> _Stated goal_
Reproduce all of the data below without alteration; exclude every picture.

# # # # #

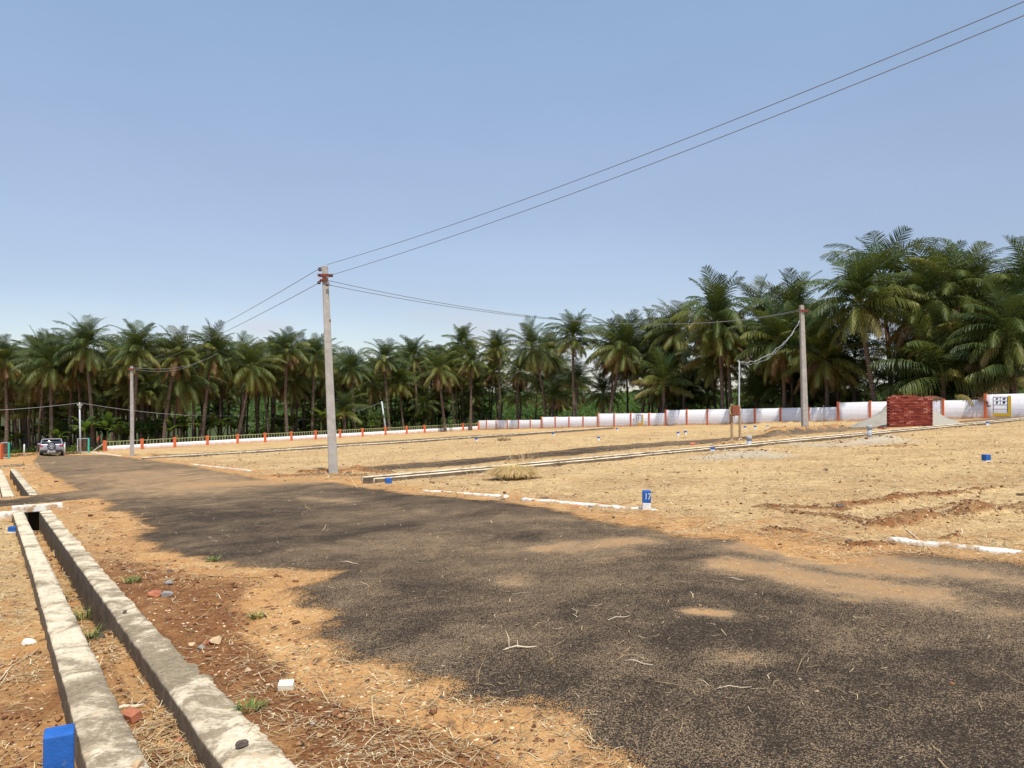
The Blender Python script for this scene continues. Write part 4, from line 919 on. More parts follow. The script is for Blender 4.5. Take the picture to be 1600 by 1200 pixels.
# (hub px, hub py, base px, metres behind the boundary, scale, label, variant)
front = [
 (12, 560, 10, 3, 1.0, 'coconut palm with yellowing lower fronds at the left edge of the grove', 0),
 (78, 563, 81, 3, 1.12, 'wide drooping coconut palm directly behind the silver car', 1),
 (137, 535, 146, 4, 1.05, 'coconut palm behind the turquoise gate with a bent swollen trunk', 2),
 (212, 540, 204, 3, 1.1, 'coconut palm right behind the left concrete pole', 4),
 (277, 548, 256, 3, 1.0, 'coconut palm with brown hanging fronds and slanting trunk, first right of the left pole', 6),
 (332, 545, 316, 3, 1.0, 'coconut palm with an S-bent trunk, second right of the left pole', 5),
 (390, 566, 370, 3, 1.0, 'coconut palm with a trunk leaning strongly right, third right of the left pole', 7),
 (449, 543, 450, 3, 1.05, 'straight palm with rounded crown standing above the others just left of the leaning pole', 8),
 (492, 553, 489, 4, .95, 'coconut palm half hidden by the leaning concrete pole', 0),
 (548, 570, 556, 5, .9, 'dark shaded coconut palm just right of the leaning pole', 1),
 (600, 556, 609, 4, .92, 'coconut palm with yellow-green crown behind the slender white pole', 6),
 (646, 553, 650, 7, .9, 'narrow upright coconut palm with dark crown behind the fence', 2),
 (685, 575, 696, -1.5, .9, 'coconut palm with orange-brown drooping fronds standing in front of the railing fence', 3),
 (722, 535, 724, 9, 1., 'taller coconut palm rising above its neighbours near the fence corner', 4),
 (736, 562, 735, -1.0, .85, 'coconut palm with slim straight trunk at the corner of fence and white wall', 5),
 (778, 543, 782, 6, .95, 'coconut palm behind the lowest step of the white wall', 8),
 (832, 540, 852, 4, 1.0, 'coconut palm above the first step of the white wall', 7),
 (812, 575, 811, 5, .85, 'shorter coconut palm behind the lowest white wall panels', 2),
 (895, 523, 898, 4, 1.05, 'coconut palm with brown-tinged lower fronds left of the open gap', 0),
 (975, 540, 950, 3, 1.1, 'coconut palm with broad crown leaning right over the wall plan painting', 1),
 (1020, 525, 1000, 8, .9, 'coconut palm with pale dry brownish fronds behind the front row', 3),
 (1057, 512, 1070, 8, .95, 'tall coconut palm behind the low bushy palm', 2),
 (1120, 490, 1127, 3, 1.15, 'large full-crowned coconut palm left of the meter stand', 4),
 (1135, 520, 1143, 4, .9, 'coconut palm close behind the large full-crowned one near the meter stand', 8),
 (1218, 526, 1223, 2.5, 1.1, 'coconut palm with long arching fronds between meter stand and right pole', 5),
 (1190, 490, 1195, 9, 1., 'tall coconut palm behind and left of the right pole', 7),
 (1286, 548, 1290, 3, 1.1, 'dark green coconut palm just right of the right concrete pole', 0),
 (1240, 480, 1250, 10, 1., 'coconut palm whose crown shows above the right concrete pole', 1),
 (1345, 462, 1371, 2.5, 1.25, 'tall coconut palm with a bare slanting ringed trunk left of the brick stack', 4),
 (1380, 424, 1392, 7, 1.12, 'tallest coconut palm of the grove, crown above all others', 6),
 (1440, 470, 1430, 4, 1.1, 'big coconut palm rising behind the brick stack', -1),
 (1500, 450, 1508, 6, 1.05, 'tall coconut palm behind the wall at upper right', -2),
 (1575, 505, 1580, 3, 1.05, 'coconut palm with reddish nuts near the right edge', -3),
 (1475, 440, 1480, 10, 1., 'coconut palm of the second rank at upper right with high crown', 8),
 (1610, 450, 1612, 7, 1.1, 'coconut palm cut off by the right edge of the photo', -1)]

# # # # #

> _Answer to this exercise_
The Blender Python script for this scene continues. Write part 4, from line 919 on. More parts follow. The script is for Blender 4.5. Take the picture to be 1600 by 1200 pixels.
# (hub px, hub py, base px, metres behind the boundary, scale, label, variant)
front = [
 (12, 560, 10, 3, 1.0, 'coconut palm with yellowing lower fronds at the left edge of the grove', 0),
 (78, 563, 81, 3, 1.12, 'wide drooping coconut palm directly behind the silver car', 1),
 (137, 535, 146, 4, 1.05, 'coconut palm behind the turquoise gate with a bent swollen trunk', 2),
 (212, 540, 204, 3, 1.1, 'coconut palm right behind the left concrete pole', 4),
 (277, 548, 256, 3, 1.0, 'coconut palm with brown hanging fronds and slanting trunk, first right of the left pole', 6),
 (332, 545, 316, 3, 1.0, 'coconut palm with an S-bent trunk, second right of the left pole', 5),
 (390, 566, 370, 3, 1.0, 'coconut palm with a trunk leaning strongly right, third right of the left pole', 7),
 (449, 543, 450, 3, 1.05, 'straight palm with rounded crown standing above the others just left of the leaning pole', 8),
 (492, 553, 489, 4, .95, 'coconut palm half hidden by the leaning concrete pole', 0),
 (548, 570, 556, 5, .9, 'dark shaded coconut palm just right of the leaning pole', 1),
 (600, 556, 609, 4, .92, 'coconut palm with yellow-green crown behind the slender white pole', 6),
 (646, 553, 650, 7, .9, 'narrow upright coconut palm with dark crown behind the fence', 2),
 (685, 575, 696, -1.5, .9, 'coconut palm with orange-brown drooping fronds standing in front of the railing fence', 3),
 (722, 535, 724, 9, 1., 'taller coconut palm rising above its neighbours near the fence corner', 4),
 (736, 562, 735, -1.0, .85, 'coconut palm with slim straight trunk at the corner of fence and white wall', 5),
 (778, 543, 782, 6, .95, 'coconut palm behind the lowest step of the white wall', 8),
 (832, 540, 852, 4, 1.0, 'coconut palm above the first step of the white wall', 7),
 (812, 575, 811, 5, .85, 'shorter coconut palm behind the lowest white wall panels', 2),
 (895, 523, 898, 4, 1.05, 'coconut palm with brown-tinged lower fronds left of the open gap', 0),
 (975, 540, 950, 3, 1.1, 'coconut palm with broad crown leaning right over the wall plan painting', 1),
 (1020, 525, 1000, 8, .9, 'coconut palm with pale dry brownish fronds behind the front row', 3),
 (1057, 512, 1070, 8, .95, 'tall coconut palm behind the low bushy palm', 2),
 (1120, 490, 1127, 3, 1.15, 'large full-crowned coconut palm left of the meter stand', 4),
 (1135, 520, 1143, 4, .9, 'coconut palm close behind the large full-crowned one near the meter stand', 8),
 (1218, 526, 1223, 2.5, 1.1, 'coconut palm with long arching fronds between meter stand and right pole', 5),
 (1190, 490, 1195, 9, 1., 'tall coconut palm behind and left of the right pole', 7),
 (1286, 548, 1290, 3, 1.1, 'dark green coconut palm just right of the right concrete pole', 0),
 (1240, 480, 1250, 10, 1., 'coconut palm whose crown shows above the right concrete pole', 1),
 (1345, 462, 1371, 2.5, 1.25, 'tall coconut palm with a bare slanting ringed trunk left of the brick stack', 4),
 (1380, 424, 1392, 7, 1.12, 'tallest coconut palm of the grove, crown above all others', 6),
 (1440, 470, 1430, 4, 1.1, 'big coconut palm rising behind the brick stack', -1),
 (1500, 450, 1508, 6, 1.05, 'tall coconut palm behind the wall at upper right', -2),
 (1575, 505, 1580, 3, 1.05, 'coconut palm with reddish nuts near the right edge', -3),
 (1475, 440, 1480, 10, 1., 'coconut palm of the second rank at upper right with high crown', 8),
 (1610, 450, 1612, 7, 1.1, 'coconut palm cut off by the right edge of the photo', -1)]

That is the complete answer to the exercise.